Besides a couple of brief sessions that witnessed the election of the chief minister and that of the Senate, only one proper session was convened during the past four months and that was even requisitioned by the opposition.
The ruling party has so far failed to call in for even a single session to debate or legislate laws that are in the interests of the electorate who gave it a clear mandate.
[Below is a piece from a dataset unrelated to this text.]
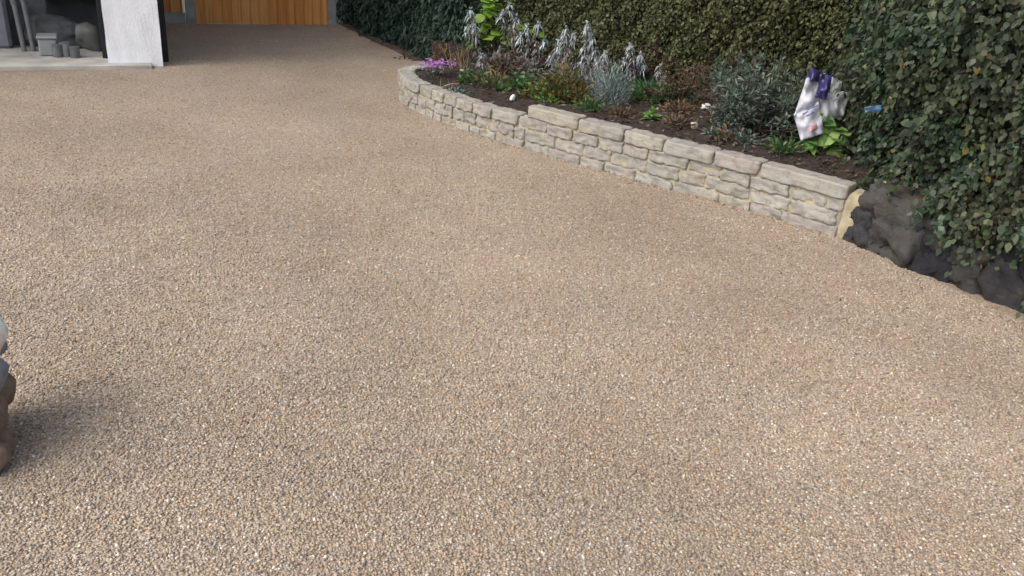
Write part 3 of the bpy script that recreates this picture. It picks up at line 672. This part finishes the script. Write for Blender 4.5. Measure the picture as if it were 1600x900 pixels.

The assembly unanimously passed a controversial resolution - tabled by Pir Muhammad Khan, an alliance MPA from Shangla - that sought to get rid of taxes on public property, private arms licenses and cars.
The resolution was later dropped because it was widely believed that the taxes violated Islamic laws. “The provincial government could have passed it [the tax resolution] as a law through the assembly after it was unanimously adopted, but it hasn’t up to now,” Anwar Kamal Marwat, the Pakistan Muslim League (PML-Nawaz) parliamentary leader in the assembly, told Daily Times.
Mr Marwat said the property tax resolution was binding on the provincial government but “the government has been reluctant to do so”. He argued that the government had not held, on its own, a single assembly session, nor presented “a single piece of paper” for drafting the legislation in the session that was eventually requisitioned by the opposition.
“How can you legislate when you don’t summon the assembly session?” Mr Marwat asked. “The opposition wouldn’t have any objection if the government benches wanted to pass any law in that session,” he added.
He went on to say that the alliance had not adopted any legal ways in the assembly and set up committees, especially those on law reforms. “You have to make laws in the assembly and not in Masjid Mohabbat Khan,” Mr Marwat remarked.
Mr Marwat’s remarks are also backed by Bashir Ahmed Bilour, the Awami National Party leader, who has taken a dim view of the government’s handling of the assembly affairs. “Government performance on legislation is zero,” Mr Bilour commented. “The government has had enough time to pass any laws it wants to.”
Mr Bilour also criticized the manner in which the government was going about recommending Islamic laws. “Now, they are talking about Islamic laws. We want a complete Islamic system according to Quran and Sunnah; we don’t want Islamic laws recommended in bits and pieces by the alliance.”